* **DATA PROVIDED**:

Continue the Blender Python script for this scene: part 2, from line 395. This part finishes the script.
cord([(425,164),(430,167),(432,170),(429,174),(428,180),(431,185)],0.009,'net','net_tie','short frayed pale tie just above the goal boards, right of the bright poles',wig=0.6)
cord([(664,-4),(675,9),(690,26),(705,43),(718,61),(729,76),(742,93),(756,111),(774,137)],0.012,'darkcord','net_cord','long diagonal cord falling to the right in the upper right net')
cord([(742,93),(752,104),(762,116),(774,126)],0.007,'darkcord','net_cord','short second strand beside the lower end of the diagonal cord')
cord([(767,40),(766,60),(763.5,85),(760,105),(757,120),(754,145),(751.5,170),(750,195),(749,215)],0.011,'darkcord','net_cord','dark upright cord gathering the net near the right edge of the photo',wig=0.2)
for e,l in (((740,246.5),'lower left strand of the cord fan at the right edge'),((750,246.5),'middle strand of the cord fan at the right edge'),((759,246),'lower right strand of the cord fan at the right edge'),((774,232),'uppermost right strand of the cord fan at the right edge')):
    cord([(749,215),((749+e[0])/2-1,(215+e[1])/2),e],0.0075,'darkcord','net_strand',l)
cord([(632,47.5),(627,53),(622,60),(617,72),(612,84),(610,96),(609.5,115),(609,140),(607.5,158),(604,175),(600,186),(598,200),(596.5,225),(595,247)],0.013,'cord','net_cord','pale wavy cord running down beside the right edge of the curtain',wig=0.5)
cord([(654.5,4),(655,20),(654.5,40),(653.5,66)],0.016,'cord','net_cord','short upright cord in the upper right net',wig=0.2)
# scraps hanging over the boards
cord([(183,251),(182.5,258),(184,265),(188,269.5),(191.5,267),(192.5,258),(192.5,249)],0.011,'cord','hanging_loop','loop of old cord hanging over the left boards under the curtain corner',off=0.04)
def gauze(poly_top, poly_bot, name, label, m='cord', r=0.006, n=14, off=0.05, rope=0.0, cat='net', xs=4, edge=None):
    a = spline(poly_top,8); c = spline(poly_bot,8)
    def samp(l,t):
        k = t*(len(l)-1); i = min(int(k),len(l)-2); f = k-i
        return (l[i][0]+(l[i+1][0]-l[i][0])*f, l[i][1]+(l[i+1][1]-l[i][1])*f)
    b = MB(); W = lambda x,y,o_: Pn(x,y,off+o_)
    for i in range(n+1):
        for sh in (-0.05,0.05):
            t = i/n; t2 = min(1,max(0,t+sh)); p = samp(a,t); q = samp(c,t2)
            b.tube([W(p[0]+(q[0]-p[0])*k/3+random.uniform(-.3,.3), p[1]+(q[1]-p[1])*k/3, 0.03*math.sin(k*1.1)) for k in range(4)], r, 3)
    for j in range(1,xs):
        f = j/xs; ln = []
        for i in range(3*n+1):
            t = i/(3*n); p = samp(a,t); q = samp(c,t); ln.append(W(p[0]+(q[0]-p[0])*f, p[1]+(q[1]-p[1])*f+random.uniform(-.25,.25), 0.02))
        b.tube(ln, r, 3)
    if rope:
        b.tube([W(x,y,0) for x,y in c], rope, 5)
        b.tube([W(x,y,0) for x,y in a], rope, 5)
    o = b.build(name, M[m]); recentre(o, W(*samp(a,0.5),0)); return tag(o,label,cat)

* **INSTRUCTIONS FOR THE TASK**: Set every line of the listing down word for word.

* **ANSWER IN FULL**:
Continue the Blender Python script for this scene: part 2, from line 395. This part finishes the script.
cord([(425,164),(430,167),(432,170),(429,174),(428,180),(431,185)],0.009,'net','net_tie','short frayed pale tie just above the goal boards, right of the bright poles',wig=0.6)
cord([(664,-4),(675,9),(690,26),(705,43),(718,61),(729,76),(742,93),(756,111),(774,137)],0.012,'darkcord','net_cord','long diagonal cord falling to the right in the upper right net')
cord([(742,93),(752,104),(762,116),(774,126)],0.007,'darkcord','net_cord','short second strand beside the lower end of the diagonal cord')
cord([(767,40),(766,60),(763.5,85),(760,105),(757,120),(754,145),(751.5,170),(750,195),(749,215)],0.011,'darkcord','net_cord','dark upright cord gathering the net near the right edge of the photo',wig=0.2)
for e,l in (((740,246.5),'lower left strand of the cord fan at the right edge'),((750,246.5),'middle strand of the cord fan at the right edge'),((759,246),'lower right strand of the cord fan at the right edge'),((774,232),'uppermost right strand of the cord fan at the right edge')):
    cord([(749,215),((749+e[0])/2-1,(215+e[1])/2),e],0.0075,'darkcord','net_strand',l)
cord([(632,47.5),(627,53),(622,60),(617,72),(612,84),(610,96),(609.5,115),(609,140),(607.5,158),(604,175),(600,186),(598,200),(596.5,225),(595,247)],0.013,'cord','net_cord','pale wavy cord running down beside the right edge of the curtain',wig=0.5)
cord([(654.5,4),(655,20),(654.5,40),(653.5,66)],0.016,'cord','net_cord','short upright cord in the upper right net',wig=0.2)
# scraps hanging over the boards
cord([(183,251),(182.5,258),(184,265),(188,269.5),(191.5,267),(192.5,258),(192.5,249)],0.011,'cord','hanging_loop','loop of old cord hanging over the left boards under the curtain corner',off=0.04)
def gauze(poly_top, poly_bot, name, label, m='cord', r=0.006, n=14, off=0.05, rope=0.0, cat='net', xs=4, edge=None):
    a = spline(poly_top,8); c = spline(poly_bot,8)
    def samp(l,t):
        k = t*(len(l)-1); i = min(int(k),len(l)-2); f = k-i
        return (l[i][0]+(l[i+1][0]-l[i][0])*f, l[i][1]+(l[i+1][1]-l[i][1])*f)
    b = MB(); W = lambda x,y,o_: Pn(x,y,off+o_)
    for i in range(n+1):
        for sh in (-0.05,0.05):
            t = i/n; t2 = min(1,max(0,t+sh)); p = samp(a,t); q = samp(c,t2)
            b.tube([W(p[0]+(q[0]-p[0])*k/3+random.uniform(-.3,.3), p[1]+(q[1]-p[1])*k/3, 0.03*math.sin(k*1.1)) for k in range(4)], r, 3)
    for j in range(1,xs):
        f = j/xs; ln = []
        for i in range(3*n+1):
            t = i/(3*n); p = samp(a,t); q = samp(c,t); ln.append(W(p[0]+(q[0]-p[0])*f, p[1]+(q[1]-p[1])*f+random.uniform(-.25,.25), 0.02))
        b.tube(ln, r, 3)
    if rope:
        b.tube([W(x,y,0) for x,y in c], rope, 5)
        b.tube([W(x,y,0) for x,y in a], rope, 5)
    o = b.build(name, M[m]); recentre(o, W(*samp(a,0.5),0)); return tag(o,label,cat)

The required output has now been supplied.